August 4, 2009 12:19:10 PM

cjl said:
In most games, a SSD would be nearly useless for the main game (regardless of the above poster's statements). It will help significantly on the loading, but once in the game, there will be no difference. It will make windows snappier though. There are very few games that won't fit into 2-4GB of RAM, so once you have it loaded, it shouldn't be hitting the hard drive much unless you haven't got much RAM (and since you said you have 8GB, that shouldn't be a problem).

Minimum FPS is very important for gaming. This obviously isn't one of the biggest advantages to a good SSD, but it shouldn't be discounted.

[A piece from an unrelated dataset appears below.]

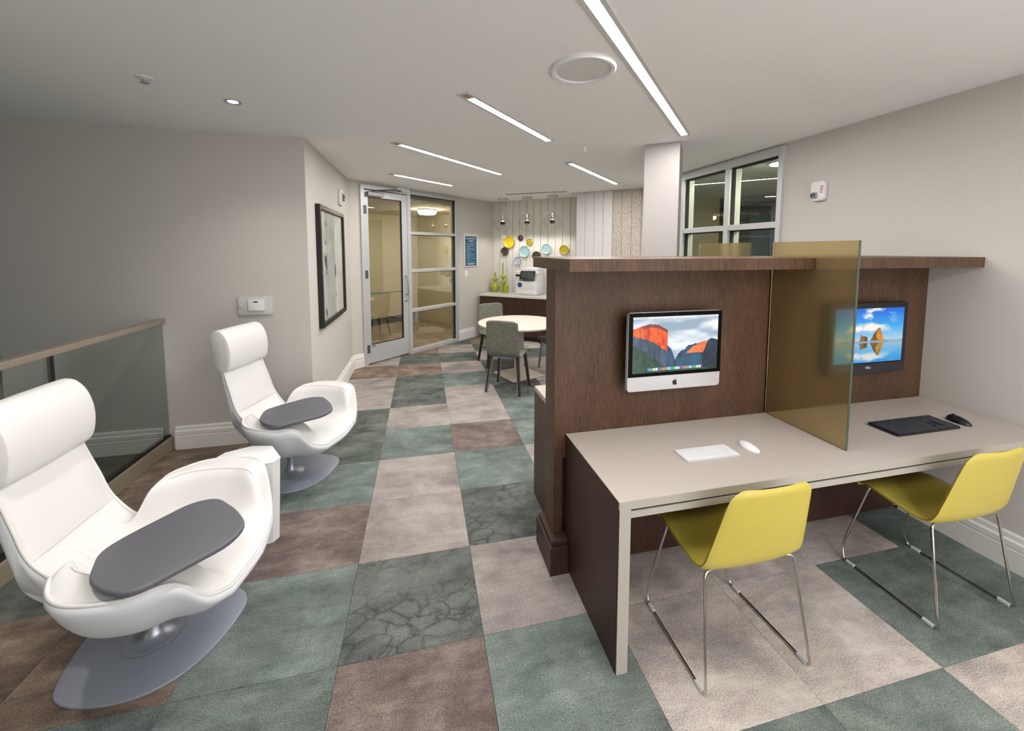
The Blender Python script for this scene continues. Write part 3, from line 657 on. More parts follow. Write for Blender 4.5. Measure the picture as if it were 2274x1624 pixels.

http://www.anandtech.com/storage/showdoc.aspx?i=3403&p=...
a c 127 G Storage
August 4, 2009 12:39:54 PM

As multi-GB games don't all fit in the system RAM; disk access may be necessary when accessing new content or entering another location, but also during the game.

Simple example: in World of Warcraft you open the inventory. At that moment i sometimes notice a small hickup because of disk I/O. It had to lookup one icon in a large data file. That's where the 'minimum FPS' difference comes from: small hickups.

Because normally, I/O performance would not affect FPS. But using an SSD may prevent hickups while playing. Personally i don't think this is a reason to buy an SSD.
August 4, 2009 2:10:07 PM

Even if you do have enough RAM to put the entire game, with all necessary resource databases expanded, sometimes the game will still try to access the HD or even use the virtual memory as a scratch disk for some operations regardless of having plenty of system RAM. Some games may just be hard coded that way. I did a little test to see what would happen by turning off virtual memory while playing a game the first time I built a system that had maxed out on RAM. It did not go well. The next time I build a high end system, I might test it out again.

Basically, as sub mesa rcpratt were also getting at, there will be a performance gain with an SSD since your games will always rely on your HD to some extent, and how fast you can send data to and from the HD will impact your game performance.